229. Majority Element II

Problem statement:

Given an integer array of size n, find all elements that appear more than ⌊ n/3 ⌋ times. The algorithm should run in linear time and in O(1) space.

Solution one: hash table

Compared with 169. Majority Element. This problem asks us to find the elements appear more than n/3 times. But, the same idea.

The first solution also employs hash table which indexed by the value of each element and counts the appearance.

We loop the array and all elements in the hash table. Time complexity is O(n). Space complexity is O(n).

class Solution {
public:
    vector<int> majorityElement(vector<int>& nums) {
        unordered_map<int, int> hash_table; // <value, #>
        for(auto num : nums){
            hash_table[num]++;
        }
        vector<int> majority_elements;
        for(auto it : hash_table){
            if(it.second > nums.size() / 3){
                majority_elements.push_back(it.first);
            }
        }
        return majority_elements;
    }
};

Solution two: counteract philosophy.

The general idea is as follows:

Find the most appeared top 2 elements.

Count their appearances.

Check if the appearances of these two elements are greater than n / 3, and return the correct answer.

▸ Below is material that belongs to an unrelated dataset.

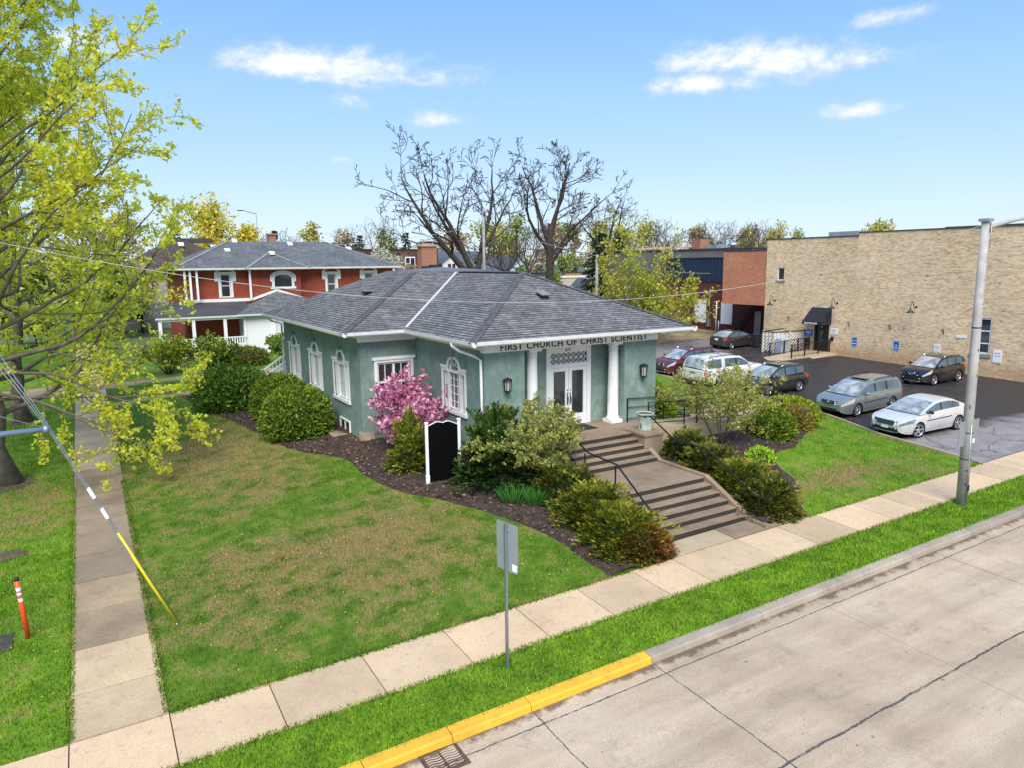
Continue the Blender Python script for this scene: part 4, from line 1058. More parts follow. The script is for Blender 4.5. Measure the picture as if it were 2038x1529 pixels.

Time complexity is O(n). Space complexity is O(n).

class Solution {
public:
    vector<int> majorityElement(vector<int>& nums) {
        int first_cnt = 0, second_cnt = 0;
        int first = 0, second = 0;
        // find the top two appeared elements
        for (auto num : nums) {
            if (first == num) {
                first_cnt++;
            } else if (second == num) {
                second_cnt++;
            } else if (first_cnt == 0) {
                first = num;
                first_cnt = 1;
            } else if (second_cnt == 0){
                second = num;
                second_cnt = 1;
            } else {
                first_cnt--;
                second_cnt--;
            }
        }
        // count the appearance of these two elements
        first_cnt = 0;
        second_cnt = 0;
        for (auto num : nums) {
            if (first == num) {
                first_cnt++;
            } else if (second == num) {
                second_cnt++;
            }
        }
        // check if the appearances of these two elements are grater than n / 3
        vector<int> majority_elements;
        if (first_cnt > nums.size() / 3) {
            majority_elements.push_back(first);
        }
        if (second_cnt > nums.size() / 3) {
            majority_elements.push_back(second);
        }
        return majority_elements;
    }
};